(Records with scene code)
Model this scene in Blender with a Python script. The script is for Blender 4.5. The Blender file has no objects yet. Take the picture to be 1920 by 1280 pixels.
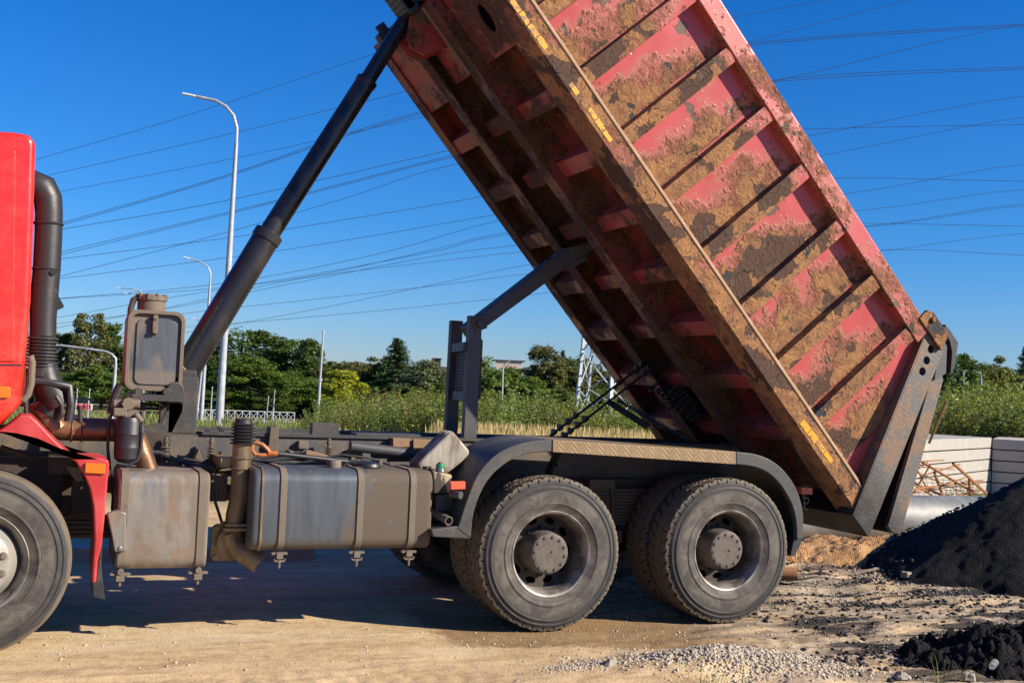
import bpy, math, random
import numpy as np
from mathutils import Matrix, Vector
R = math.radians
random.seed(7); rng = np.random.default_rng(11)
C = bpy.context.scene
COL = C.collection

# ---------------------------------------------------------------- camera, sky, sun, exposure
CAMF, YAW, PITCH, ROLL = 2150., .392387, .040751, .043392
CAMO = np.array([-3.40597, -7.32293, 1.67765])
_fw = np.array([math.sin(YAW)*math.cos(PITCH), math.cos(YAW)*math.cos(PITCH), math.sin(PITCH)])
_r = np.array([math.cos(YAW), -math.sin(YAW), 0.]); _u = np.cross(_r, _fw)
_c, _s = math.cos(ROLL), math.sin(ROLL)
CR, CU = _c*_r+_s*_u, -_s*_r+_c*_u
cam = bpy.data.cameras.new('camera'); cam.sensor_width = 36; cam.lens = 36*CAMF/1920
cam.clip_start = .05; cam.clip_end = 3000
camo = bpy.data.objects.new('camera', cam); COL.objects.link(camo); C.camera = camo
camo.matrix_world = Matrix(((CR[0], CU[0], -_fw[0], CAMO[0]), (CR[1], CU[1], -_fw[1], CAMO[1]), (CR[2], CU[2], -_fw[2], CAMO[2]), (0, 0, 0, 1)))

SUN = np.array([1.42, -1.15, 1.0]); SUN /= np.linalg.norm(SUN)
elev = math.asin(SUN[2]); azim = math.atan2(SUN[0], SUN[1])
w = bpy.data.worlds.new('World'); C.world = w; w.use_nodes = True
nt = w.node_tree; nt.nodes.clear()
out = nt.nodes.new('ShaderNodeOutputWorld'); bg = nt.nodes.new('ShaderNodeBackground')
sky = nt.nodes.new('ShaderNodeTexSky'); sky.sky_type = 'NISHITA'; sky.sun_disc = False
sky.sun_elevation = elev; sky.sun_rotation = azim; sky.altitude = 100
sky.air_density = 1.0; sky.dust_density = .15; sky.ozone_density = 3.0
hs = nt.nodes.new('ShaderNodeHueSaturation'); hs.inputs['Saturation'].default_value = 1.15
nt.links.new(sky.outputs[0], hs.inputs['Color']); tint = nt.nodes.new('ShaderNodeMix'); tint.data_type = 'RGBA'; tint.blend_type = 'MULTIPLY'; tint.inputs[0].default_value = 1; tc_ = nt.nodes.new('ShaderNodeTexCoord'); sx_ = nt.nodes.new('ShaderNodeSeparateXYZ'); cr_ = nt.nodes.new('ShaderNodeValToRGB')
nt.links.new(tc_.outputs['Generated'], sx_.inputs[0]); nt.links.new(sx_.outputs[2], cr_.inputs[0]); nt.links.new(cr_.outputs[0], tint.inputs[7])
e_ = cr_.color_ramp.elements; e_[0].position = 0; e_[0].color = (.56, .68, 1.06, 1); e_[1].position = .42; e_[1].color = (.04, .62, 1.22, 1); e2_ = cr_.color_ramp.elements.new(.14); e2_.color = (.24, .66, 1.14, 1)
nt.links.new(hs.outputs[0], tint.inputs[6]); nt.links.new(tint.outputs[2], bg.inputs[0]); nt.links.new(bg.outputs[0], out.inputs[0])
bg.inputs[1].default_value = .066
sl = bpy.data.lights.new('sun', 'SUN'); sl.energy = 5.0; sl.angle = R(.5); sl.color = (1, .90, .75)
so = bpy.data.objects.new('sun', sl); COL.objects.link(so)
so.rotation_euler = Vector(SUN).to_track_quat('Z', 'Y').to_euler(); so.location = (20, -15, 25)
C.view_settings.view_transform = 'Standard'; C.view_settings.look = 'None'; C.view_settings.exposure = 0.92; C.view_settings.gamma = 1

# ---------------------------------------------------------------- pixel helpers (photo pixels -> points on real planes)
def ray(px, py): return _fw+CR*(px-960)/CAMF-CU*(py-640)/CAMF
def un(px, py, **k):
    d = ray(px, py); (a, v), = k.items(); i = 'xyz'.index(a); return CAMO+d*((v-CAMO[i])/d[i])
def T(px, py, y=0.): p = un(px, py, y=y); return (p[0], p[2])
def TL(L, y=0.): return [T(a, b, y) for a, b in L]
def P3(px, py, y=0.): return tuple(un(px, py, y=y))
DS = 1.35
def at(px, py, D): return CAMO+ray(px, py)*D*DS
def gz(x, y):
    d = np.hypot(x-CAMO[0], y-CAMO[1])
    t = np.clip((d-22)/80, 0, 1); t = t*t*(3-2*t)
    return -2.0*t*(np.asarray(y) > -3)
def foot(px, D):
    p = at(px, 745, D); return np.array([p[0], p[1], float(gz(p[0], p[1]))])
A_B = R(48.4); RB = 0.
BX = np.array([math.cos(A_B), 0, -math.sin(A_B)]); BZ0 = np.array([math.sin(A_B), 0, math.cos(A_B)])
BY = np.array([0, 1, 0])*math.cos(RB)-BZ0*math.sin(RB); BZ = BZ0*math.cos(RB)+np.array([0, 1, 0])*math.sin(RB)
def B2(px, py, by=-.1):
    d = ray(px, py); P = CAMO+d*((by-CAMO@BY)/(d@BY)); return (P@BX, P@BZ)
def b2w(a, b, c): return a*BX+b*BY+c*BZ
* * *
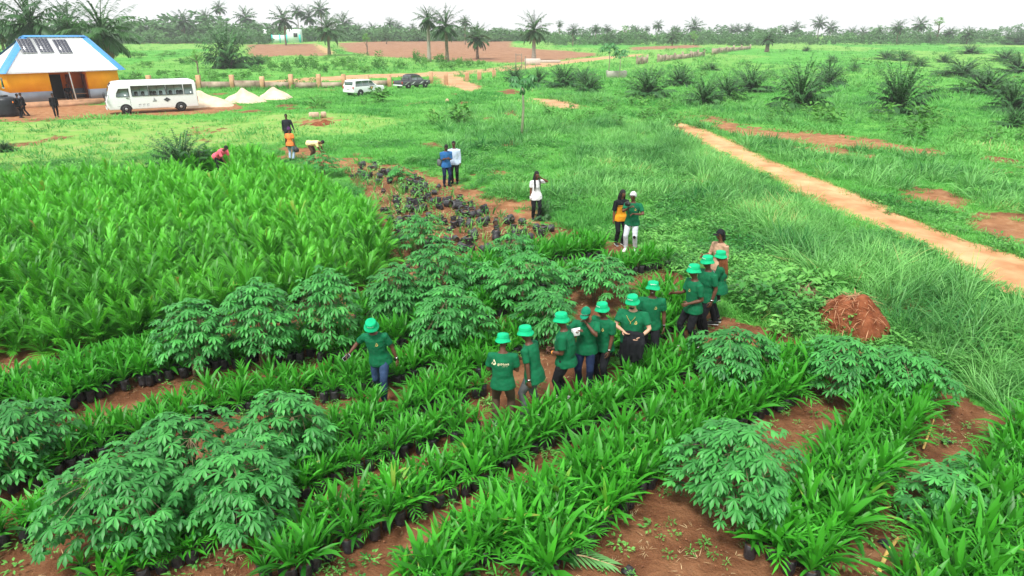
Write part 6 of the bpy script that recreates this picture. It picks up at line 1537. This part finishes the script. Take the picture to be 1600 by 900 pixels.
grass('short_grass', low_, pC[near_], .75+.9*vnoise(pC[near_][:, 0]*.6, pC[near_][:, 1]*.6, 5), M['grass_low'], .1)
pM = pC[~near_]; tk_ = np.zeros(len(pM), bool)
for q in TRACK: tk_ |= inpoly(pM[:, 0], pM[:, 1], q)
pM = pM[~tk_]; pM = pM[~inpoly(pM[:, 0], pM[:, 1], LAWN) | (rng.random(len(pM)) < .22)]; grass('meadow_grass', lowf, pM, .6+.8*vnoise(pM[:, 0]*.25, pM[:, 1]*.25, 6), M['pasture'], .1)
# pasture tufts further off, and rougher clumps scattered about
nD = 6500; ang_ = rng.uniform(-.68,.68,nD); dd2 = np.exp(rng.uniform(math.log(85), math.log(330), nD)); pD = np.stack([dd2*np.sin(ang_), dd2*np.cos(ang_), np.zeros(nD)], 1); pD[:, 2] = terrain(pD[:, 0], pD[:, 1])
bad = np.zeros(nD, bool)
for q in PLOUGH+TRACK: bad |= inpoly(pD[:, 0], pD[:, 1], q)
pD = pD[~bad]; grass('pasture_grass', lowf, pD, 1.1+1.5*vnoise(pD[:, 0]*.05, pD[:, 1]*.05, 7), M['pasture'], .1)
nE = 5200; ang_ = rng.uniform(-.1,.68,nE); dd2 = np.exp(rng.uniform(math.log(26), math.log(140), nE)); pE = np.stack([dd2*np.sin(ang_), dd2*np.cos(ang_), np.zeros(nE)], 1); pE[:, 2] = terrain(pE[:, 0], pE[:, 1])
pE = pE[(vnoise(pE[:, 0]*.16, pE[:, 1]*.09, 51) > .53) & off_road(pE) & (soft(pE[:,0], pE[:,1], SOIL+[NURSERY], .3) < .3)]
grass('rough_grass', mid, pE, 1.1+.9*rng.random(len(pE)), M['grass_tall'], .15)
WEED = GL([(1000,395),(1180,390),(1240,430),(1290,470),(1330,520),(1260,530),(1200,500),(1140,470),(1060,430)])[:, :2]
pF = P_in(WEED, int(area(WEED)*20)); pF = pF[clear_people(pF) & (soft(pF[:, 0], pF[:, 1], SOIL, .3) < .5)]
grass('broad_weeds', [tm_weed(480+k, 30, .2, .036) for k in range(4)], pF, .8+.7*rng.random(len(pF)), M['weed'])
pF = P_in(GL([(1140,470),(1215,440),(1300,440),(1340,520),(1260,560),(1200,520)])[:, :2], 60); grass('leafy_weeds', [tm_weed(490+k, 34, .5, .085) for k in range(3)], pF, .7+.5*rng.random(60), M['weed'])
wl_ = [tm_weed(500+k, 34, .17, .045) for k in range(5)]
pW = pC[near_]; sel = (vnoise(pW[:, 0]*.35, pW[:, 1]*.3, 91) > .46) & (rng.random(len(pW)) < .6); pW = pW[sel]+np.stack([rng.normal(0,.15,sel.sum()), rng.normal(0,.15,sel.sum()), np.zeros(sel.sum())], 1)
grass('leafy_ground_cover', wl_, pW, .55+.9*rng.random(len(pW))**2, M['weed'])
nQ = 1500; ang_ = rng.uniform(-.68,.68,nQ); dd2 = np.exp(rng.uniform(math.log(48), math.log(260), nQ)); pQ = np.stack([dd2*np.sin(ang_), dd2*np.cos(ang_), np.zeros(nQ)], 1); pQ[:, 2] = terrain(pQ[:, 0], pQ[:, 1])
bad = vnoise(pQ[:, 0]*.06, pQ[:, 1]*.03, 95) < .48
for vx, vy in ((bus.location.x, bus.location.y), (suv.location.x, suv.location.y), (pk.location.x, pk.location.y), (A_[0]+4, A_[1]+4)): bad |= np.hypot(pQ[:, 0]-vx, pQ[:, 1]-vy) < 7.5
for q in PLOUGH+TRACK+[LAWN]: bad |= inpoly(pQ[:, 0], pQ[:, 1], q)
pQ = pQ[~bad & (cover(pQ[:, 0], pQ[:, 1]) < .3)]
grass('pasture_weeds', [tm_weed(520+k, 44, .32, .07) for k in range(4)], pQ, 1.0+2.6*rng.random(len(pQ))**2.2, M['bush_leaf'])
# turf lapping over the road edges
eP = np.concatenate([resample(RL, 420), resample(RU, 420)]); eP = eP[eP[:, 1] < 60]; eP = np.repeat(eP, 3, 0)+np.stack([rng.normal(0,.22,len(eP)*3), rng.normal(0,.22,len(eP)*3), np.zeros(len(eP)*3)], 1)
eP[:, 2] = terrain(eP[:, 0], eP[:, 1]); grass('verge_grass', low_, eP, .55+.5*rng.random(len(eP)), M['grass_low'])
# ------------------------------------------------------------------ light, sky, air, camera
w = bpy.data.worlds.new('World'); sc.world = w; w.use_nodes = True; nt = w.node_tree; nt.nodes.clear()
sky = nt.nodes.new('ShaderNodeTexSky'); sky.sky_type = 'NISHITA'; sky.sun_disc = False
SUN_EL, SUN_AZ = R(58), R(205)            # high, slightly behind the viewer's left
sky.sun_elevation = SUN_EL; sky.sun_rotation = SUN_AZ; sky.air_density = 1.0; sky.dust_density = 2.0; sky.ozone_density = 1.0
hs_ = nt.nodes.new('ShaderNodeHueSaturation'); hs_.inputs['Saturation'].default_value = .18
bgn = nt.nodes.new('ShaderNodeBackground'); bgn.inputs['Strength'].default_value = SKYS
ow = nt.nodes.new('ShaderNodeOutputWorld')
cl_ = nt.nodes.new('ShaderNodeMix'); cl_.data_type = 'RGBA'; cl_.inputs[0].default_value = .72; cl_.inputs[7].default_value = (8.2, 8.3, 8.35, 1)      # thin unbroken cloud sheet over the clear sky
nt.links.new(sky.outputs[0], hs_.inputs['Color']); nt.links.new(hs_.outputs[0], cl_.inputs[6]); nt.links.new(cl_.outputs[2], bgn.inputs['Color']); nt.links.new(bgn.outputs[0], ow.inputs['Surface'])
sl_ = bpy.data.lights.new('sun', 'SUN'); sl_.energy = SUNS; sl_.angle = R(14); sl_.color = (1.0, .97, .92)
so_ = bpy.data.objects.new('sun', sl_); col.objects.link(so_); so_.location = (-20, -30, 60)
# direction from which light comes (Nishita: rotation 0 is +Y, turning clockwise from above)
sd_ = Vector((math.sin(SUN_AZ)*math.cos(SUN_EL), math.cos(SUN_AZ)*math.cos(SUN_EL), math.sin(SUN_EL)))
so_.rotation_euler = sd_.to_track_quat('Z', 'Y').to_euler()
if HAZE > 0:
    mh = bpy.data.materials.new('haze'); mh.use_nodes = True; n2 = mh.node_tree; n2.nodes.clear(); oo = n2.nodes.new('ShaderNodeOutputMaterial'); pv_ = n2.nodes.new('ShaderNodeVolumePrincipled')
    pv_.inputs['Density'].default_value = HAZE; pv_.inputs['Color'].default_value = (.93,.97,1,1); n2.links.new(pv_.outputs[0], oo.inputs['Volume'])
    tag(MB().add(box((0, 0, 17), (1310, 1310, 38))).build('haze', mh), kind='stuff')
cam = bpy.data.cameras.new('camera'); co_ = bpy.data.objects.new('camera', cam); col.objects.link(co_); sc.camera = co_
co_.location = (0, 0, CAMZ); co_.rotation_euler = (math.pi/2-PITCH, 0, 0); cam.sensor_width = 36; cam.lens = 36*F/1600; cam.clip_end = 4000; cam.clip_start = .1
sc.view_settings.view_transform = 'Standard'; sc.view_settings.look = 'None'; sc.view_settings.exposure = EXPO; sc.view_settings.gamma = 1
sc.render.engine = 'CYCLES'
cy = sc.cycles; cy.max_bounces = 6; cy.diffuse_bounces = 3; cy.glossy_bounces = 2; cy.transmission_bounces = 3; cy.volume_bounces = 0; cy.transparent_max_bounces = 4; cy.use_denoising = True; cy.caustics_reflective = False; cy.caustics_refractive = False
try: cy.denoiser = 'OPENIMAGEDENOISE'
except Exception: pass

AIM: Both the line with "Model this scene" and the line with "CAMO[2]), (0, 0, 0, 1)))" are included: reproduce them and every line between, exactly, with pictures omitted.

ANSWER:
Model this scene in Blender with a Python script. The script is for Blender 4.5. The Blender file has no objects yet. Take the picture to be 1920 by 1280 pixels.
import bpy, math, random
import numpy as np
from mathutils import Matrix, Vector
R = math.radians
random.seed(7); rng = np.random.default_rng(11)
C = bpy.context.scene
COL = C.collection

# ---------------------------------------------------------------- camera, sky, sun, exposure
CAMF, YAW, PITCH, ROLL = 2150., .392387, .040751, .043392
CAMO = np.array([-3.40597, -7.32293, 1.67765])
_fw = np.array([math.sin(YAW)*math.cos(PITCH), math.cos(YAW)*math.cos(PITCH), math.sin(PITCH)])
_r = np.array([math.cos(YAW), -math.sin(YAW), 0.]); _u = np.cross(_r, _fw)
_c, _s = math.cos(ROLL), math.sin(ROLL)
CR, CU = _c*_r+_s*_u, -_s*_r+_c*_u
cam = bpy.data.cameras.new('camera'); cam.sensor_width = 36; cam.lens = 36*CAMF/1920
cam.clip_start = .05; cam.clip_end = 3000
camo = bpy.data.objects.new('camera', cam); COL.objects.link(camo); C.camera = camo
camo.matrix_world = Matrix(((CR[0], CU[0], -_fw[0], CAMO[0]), (CR[1], CU[1], -_fw[1], CAMO[1]), (CR[2], CU[2], -_fw[2], CAMO[2]), (0, 0, 0, 1)))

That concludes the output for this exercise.